WRITTEN REQUEST: Extract the entries in their exact form.

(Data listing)
++++++

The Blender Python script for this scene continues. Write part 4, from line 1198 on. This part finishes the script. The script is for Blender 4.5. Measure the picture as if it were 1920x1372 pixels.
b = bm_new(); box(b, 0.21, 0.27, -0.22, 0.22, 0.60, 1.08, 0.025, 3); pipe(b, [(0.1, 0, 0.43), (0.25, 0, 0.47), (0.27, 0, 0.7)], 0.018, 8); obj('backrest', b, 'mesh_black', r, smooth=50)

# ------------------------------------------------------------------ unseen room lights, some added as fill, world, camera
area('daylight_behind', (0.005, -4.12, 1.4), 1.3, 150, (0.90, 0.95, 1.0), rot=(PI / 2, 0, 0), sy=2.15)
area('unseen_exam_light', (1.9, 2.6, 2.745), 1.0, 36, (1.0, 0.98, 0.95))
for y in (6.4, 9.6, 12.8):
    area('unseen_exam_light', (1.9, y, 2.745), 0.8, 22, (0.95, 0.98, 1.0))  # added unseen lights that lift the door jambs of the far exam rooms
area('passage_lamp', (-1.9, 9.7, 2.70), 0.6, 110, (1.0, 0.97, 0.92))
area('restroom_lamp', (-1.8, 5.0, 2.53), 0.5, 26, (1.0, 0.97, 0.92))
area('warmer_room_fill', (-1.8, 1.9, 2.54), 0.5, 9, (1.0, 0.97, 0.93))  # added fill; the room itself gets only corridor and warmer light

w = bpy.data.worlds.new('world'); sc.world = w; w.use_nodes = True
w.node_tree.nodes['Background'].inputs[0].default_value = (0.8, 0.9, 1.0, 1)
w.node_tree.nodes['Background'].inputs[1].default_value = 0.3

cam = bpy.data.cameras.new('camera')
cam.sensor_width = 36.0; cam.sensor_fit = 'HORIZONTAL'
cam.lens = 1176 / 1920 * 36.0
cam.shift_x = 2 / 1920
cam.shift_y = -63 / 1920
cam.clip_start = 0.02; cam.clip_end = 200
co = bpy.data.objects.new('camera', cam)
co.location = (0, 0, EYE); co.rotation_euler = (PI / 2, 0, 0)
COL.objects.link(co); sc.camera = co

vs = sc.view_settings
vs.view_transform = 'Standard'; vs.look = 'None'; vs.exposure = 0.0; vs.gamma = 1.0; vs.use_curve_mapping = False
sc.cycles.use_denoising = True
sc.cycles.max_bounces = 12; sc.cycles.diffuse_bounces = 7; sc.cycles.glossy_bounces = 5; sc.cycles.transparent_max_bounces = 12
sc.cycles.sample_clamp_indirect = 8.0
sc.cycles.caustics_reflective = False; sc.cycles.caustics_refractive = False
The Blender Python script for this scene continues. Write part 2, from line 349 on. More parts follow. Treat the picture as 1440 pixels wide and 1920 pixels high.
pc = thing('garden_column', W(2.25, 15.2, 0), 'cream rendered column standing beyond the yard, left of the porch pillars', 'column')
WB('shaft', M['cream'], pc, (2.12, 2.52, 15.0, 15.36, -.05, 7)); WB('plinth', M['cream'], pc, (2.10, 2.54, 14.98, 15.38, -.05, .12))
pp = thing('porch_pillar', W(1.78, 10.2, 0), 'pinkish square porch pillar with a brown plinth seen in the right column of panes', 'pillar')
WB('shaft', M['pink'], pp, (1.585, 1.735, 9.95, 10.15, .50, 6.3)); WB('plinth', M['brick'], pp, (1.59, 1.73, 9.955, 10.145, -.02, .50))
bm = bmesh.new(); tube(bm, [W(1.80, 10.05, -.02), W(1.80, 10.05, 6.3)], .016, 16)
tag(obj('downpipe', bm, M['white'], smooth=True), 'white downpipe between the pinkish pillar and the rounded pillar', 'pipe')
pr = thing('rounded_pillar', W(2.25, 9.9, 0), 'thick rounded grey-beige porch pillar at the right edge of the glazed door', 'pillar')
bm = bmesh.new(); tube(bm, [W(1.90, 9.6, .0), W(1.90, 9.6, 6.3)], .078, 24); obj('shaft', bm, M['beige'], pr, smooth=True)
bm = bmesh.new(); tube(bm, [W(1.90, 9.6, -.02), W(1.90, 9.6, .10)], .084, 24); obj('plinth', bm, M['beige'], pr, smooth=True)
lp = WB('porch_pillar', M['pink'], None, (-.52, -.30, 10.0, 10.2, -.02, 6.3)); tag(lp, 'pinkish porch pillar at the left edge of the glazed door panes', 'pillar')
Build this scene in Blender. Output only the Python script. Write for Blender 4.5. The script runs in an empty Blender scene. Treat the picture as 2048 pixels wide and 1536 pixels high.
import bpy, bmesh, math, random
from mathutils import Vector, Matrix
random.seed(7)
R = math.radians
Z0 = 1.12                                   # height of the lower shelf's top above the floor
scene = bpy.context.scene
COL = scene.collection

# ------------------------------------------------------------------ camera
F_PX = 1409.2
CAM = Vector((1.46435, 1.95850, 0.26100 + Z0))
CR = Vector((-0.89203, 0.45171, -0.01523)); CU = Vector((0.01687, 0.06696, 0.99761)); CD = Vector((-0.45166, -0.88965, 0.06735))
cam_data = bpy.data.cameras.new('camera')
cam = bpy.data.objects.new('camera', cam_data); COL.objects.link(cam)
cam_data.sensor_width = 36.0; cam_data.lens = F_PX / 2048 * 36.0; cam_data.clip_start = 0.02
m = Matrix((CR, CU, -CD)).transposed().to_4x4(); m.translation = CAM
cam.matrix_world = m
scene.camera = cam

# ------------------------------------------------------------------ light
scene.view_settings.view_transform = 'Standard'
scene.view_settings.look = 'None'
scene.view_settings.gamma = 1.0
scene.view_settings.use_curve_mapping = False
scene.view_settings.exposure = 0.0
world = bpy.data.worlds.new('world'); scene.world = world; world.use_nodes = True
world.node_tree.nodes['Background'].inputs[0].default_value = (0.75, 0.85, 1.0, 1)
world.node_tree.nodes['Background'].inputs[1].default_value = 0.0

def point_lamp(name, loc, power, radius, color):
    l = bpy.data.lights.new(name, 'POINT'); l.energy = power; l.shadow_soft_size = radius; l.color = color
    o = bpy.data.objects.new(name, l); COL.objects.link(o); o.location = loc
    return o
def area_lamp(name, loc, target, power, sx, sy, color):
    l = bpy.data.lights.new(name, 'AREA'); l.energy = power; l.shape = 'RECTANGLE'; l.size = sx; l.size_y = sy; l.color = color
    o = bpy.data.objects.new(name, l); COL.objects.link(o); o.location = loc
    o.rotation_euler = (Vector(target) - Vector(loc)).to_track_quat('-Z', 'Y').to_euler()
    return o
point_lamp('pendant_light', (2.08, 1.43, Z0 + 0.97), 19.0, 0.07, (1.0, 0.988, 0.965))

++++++

RESULT FOR THIS TASK:
The Blender Python script for this scene continues. Write part 4, from line 1198 on. This part finishes the script. The script is for Blender 4.5. Measure the picture as if it were 1920x1372 pixels.
b = bm_new(); box(b, 0.21, 0.27, -0.22, 0.22, 0.60, 1.08, 0.025, 3); pipe(b, [(0.1, 0, 0.43), (0.25, 0, 0.47), (0.27, 0, 0.7)], 0.018, 8); obj('backrest', b, 'mesh_black', r, smooth=50)

# ------------------------------------------------------------------ unseen room lights, some added as fill, world, camera
area('daylight_behind', (0.005, -4.12, 1.4), 1.3, 150, (0.90, 0.95, 1.0), rot=(PI / 2, 0, 0), sy=2.15)
area('unseen_exam_light', (1.9, 2.6, 2.745), 1.0, 36, (1.0, 0.98, 0.95))
for y in (6.4, 9.6, 12.8):
    area('unseen_exam_light', (1.9, y, 2.745), 0.8, 22, (0.95, 0.98, 1.0))  # added unseen lights that lift the door jambs of the far exam rooms
area('passage_lamp', (-1.9, 9.7, 2.70), 0.6, 110, (1.0, 0.97, 0.92))
area('restroom_lamp', (-1.8, 5.0, 2.53), 0.5, 26, (1.0, 0.97, 0.92))
area('warmer_room_fill', (-1.8, 1.9, 2.54), 0.5, 9, (1.0, 0.97, 0.93))  # added fill; the room itself gets only corridor and warmer light

w = bpy.data.worlds.new('world'); sc.world = w; w.use_nodes = True
w.node_tree.nodes['Background'].inputs[0].default_value = (0.8, 0.9, 1.0, 1)
w.node_tree.nodes['Background'].inputs[1].default_value = 0.3

cam = bpy.data.cameras.new('camera')
cam.sensor_width = 36.0; cam.sensor_fit = 'HORIZONTAL'
cam.lens = 1176 / 1920 * 36.0
cam.shift_x = 2 / 1920
cam.shift_y = -63 / 1920
cam.clip_start = 0.02; cam.clip_end = 200
co = bpy.data.objects.new('camera', cam)
co.location = (0, 0, EYE); co.rotation_euler = (PI / 2, 0, 0)
COL.objects.link(co); sc.camera = co

vs = sc.view_settings
vs.view_transform = 'Standard'; vs.look = 'None'; vs.exposure = 0.0; vs.gamma = 1.0; vs.use_curve_mapping = False
sc.cycles.use_denoising = True
sc.cycles.max_bounces = 12; sc.cycles.diffuse_bounces = 7; sc.cycles.glossy_bounces = 5; sc.cycles.transparent_max_bounces = 12
sc.cycles.sample_clamp_indirect = 8.0
sc.cycles.caustics_reflective = False; sc.cycles.caustics_refractive = False
The Blender Python script for this scene continues. Write part 2, from line 349 on. More parts follow. Treat the picture as 1440 pixels wide and 1920 pixels high.
pc = thing('garden_column', W(2.25, 15.2, 0), 'cream rendered column standing beyond the yard, left of the porch pillars', 'column')
WB('shaft', M['cream'], pc, (2.12, 2.52, 15.0, 15.36, -.05, 7)); WB('plinth', M['cream'], pc, (2.10, 2.54, 14.98, 15.38, -.05, .12))
pp = thing('porch_pillar', W(1.78, 10.2, 0), 'pinkish square porch pillar with a brown plinth seen in the right column of panes', 'pillar')
WB('shaft', M['pink'], pp, (1.585, 1.735, 9.95, 10.15, .50, 6.3)); WB('plinth', M['brick'], pp, (1.59, 1.73, 9.955, 10.145, -.02, .50))
bm = bmesh.new(); tube(bm, [W(1.80, 10.05, -.02), W(1.80, 10.05, 6.3)], .016, 16)
tag(obj('downpipe', bm, M['white'], smooth=True), 'white downpipe between the pinkish pillar and the rounded pillar', 'pipe')
pr = thing('rounded_pillar', W(2.25, 9.9, 0), 'thick rounded grey-beige porch pillar at the right edge of the glazed door', 'pillar')
bm = bmesh.new(); tube(bm, [W(1.90, 9.6, .0), W(1.90, 9.6, 6.3)], .078, 24); obj('shaft', bm, M['beige'], pr, smooth=True)
bm = bmesh.new(); tube(bm, [W(1.90, 9.6, -.02), W(1.90, 9.6, .10)], .084, 24); obj('plinth', bm, M['beige'], pr, smooth=True)
lp = WB('porch_pillar', M['pink'], None, (-.52, -.30, 10.0, 10.2, -.02, 6.3)); tag(lp, 'pinkish porch pillar at the left edge of the glazed door panes', 'pillar')
Build this scene in Blender. Output only the Python script. Write for Blender 4.5. The script runs in an empty Blender scene. Treat the picture as 2048 pixels wide and 1536 pixels high.
import bpy, bmesh, math, random
from mathutils import Vector, Matrix
random.seed(7)
R = math.radians
Z0 = 1.12                                   # height of the lower shelf's top above the floor
scene = bpy.context.scene
COL = scene.collection

# ------------------------------------------------------------------ camera
F_PX = 1409.2
CAM = Vector((1.46435, 1.95850, 0.26100 + Z0))
CR = Vector((-0.89203, 0.45171, -0.01523)); CU = Vector((0.01687, 0.06696, 0.99761)); CD = Vector((-0.45166, -0.88965, 0.06735))
cam_data = bpy.data.cameras.new('camera')
cam = bpy.data.objects.new('camera', cam_data); COL.objects.link(cam)
cam_data.sensor_width = 36.0; cam_data.lens = F_PX / 2048 * 36.0; cam_data.clip_start = 0.02
m = Matrix((CR, CU, -CD)).transposed().to_4x4(); m.translation = CAM
cam.matrix_world = m
scene.camera = cam

# ------------------------------------------------------------------ light
scene.view_settings.view_transform = 'Standard'
scene.view_settings.look = 'None'
scene.view_settings.gamma = 1.0
scene.view_settings.use_curve_mapping = False
scene.view_settings.exposure = 0.0
world = bpy.data.worlds.new('world'); scene.world = world; world.use_nodes = True
world.node_tree.nodes['Background'].inputs[0].default_value = (0.75, 0.85, 1.0, 1)
world.node_tree.nodes['Background'].inputs[1].default_value = 0.0

def point_lamp(name, loc, power, radius, color):
    l = bpy.data.lights.new(name, 'POINT'); l.energy = power; l.shadow_soft_size = radius; l.color = color
    o = bpy.data.objects.new(name, l); COL.objects.link(o); o.location = loc
    return o
def area_lamp(name, loc, target, power, sx, sy, color):
    l = bpy.data.lights.new(name, 'AREA'); l.energy = power; l.shape = 'RECTANGLE'; l.size = sx; l.size_y = sy; l.color = color
    o = bpy.data.objects.new(name, l); COL.objects.link(o); o.location = loc
    o.rotation_euler = (Vector(target) - Vector(loc)).to_track_quat('-Z', 'Y').to_euler()
    return o
point_lamp('pendant_light', (2.08, 1.43, Z0 + 0.97), 19.0, 0.07, (1.0, 0.988, 0.965))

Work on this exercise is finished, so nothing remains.